My first camera was an AE-1. Circa 1978.My remarks about the Nikon F2 halo effect were meant to be specifically referring to the OP question of why the Canon F-1 didn't become as popular as it should have: my point was Nikon had a lock on the market of amateurs who could afford a $450 SLR that Canon was unable to lure away in any significant numbers. The Canon sold well to pros but didn't reach critical mass with well-heeled amateurs. Of the 880,000 F2 cameras Nikon sold, at least half went to non-pros who perpetuated a mystique, and those F2s flood the used marketplace to this day. The Canon F-1 didn't have that volume of sales and never developed iconic status among amateurs: it remained a well-respected professional tool with little mass market recognition.

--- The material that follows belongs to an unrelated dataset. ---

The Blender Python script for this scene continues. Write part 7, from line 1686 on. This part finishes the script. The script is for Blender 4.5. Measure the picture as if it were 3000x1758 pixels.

I agree with your points about the popularity or advantages of Olympus OM-1, Minolta SRT and Pentax Spotmatic over the Nikkormat: of course these were the bread and butter of camera stores, outselling the pro Canons and Nikons by an order of magnitude. The OM-1 was probably the most well-conceived, jewel like cameras of the '70s: I begged my father to buy me one for my 16th birthday and was shocked that he agreed to let me pay off the $240 cost bit by bit. Wonderful camera, totally lived up to its rep as the "Leica M3 of SLRs". But it didn't begin picking off Nikkormat sales in earnest until 1974-1975, by which time it was eating heavily into SRT and Spotmatic - KM - KX sales as well.
That period came a couple years after the introduction of the Canon F-1 and the peak of the Nikkormat, which is the era I was speaking of (1970-1973) when I said the F/F2 had massive name recognition and Nikkormat dominated college campuses. Canon faced immense headwinds introducing the all-new F-1 and FD system into that environment: the Nikon F was still top of the heap, the F2 was the new glamour magnet, and Nikon/EPOI savagely undercut other mfrs by offering steep discounts on Nikkormats to students (lowering the cost to below a Spotmatic or SRT). The Nikkormat may have been a clunky dog vs SRT or Spotmatic, but Nikon snared the college kids early then had them for a lifetime.
It took Olympus to break that logjam and shake up the industry (including students), but the OM-1 tornado didn't hit full force until '74. Between its failure to siphon off the wealthy amateur market from Nikon with the F-1, and shock at the success of Olympus OM, Canon regrouped and bet all its chips on the AE-1 stealth bomb for 1976. The AE-1 took the market by storm based on price and sexy automation, but the pro F-1 stubbornly remained a non-starter in the rich mans toy segment still owned by Nikon with the F2S. At least Canon had ensured Nikon would never again get a restful nights sleep in the volume mid-price segment: the once-lucrative Nikkormat was getting killed on one end by the tiny lightweight Olympus OM-1, and the other by the sexy electronic whiz-bang AE-1. The FM helped a little against the OM-1 but Nikon took way too long to introduce its automatic sister the FE (which Canon then blunted with its super computerized A-1 step-up from AE-1). Finally, we had a real streetfight between titans.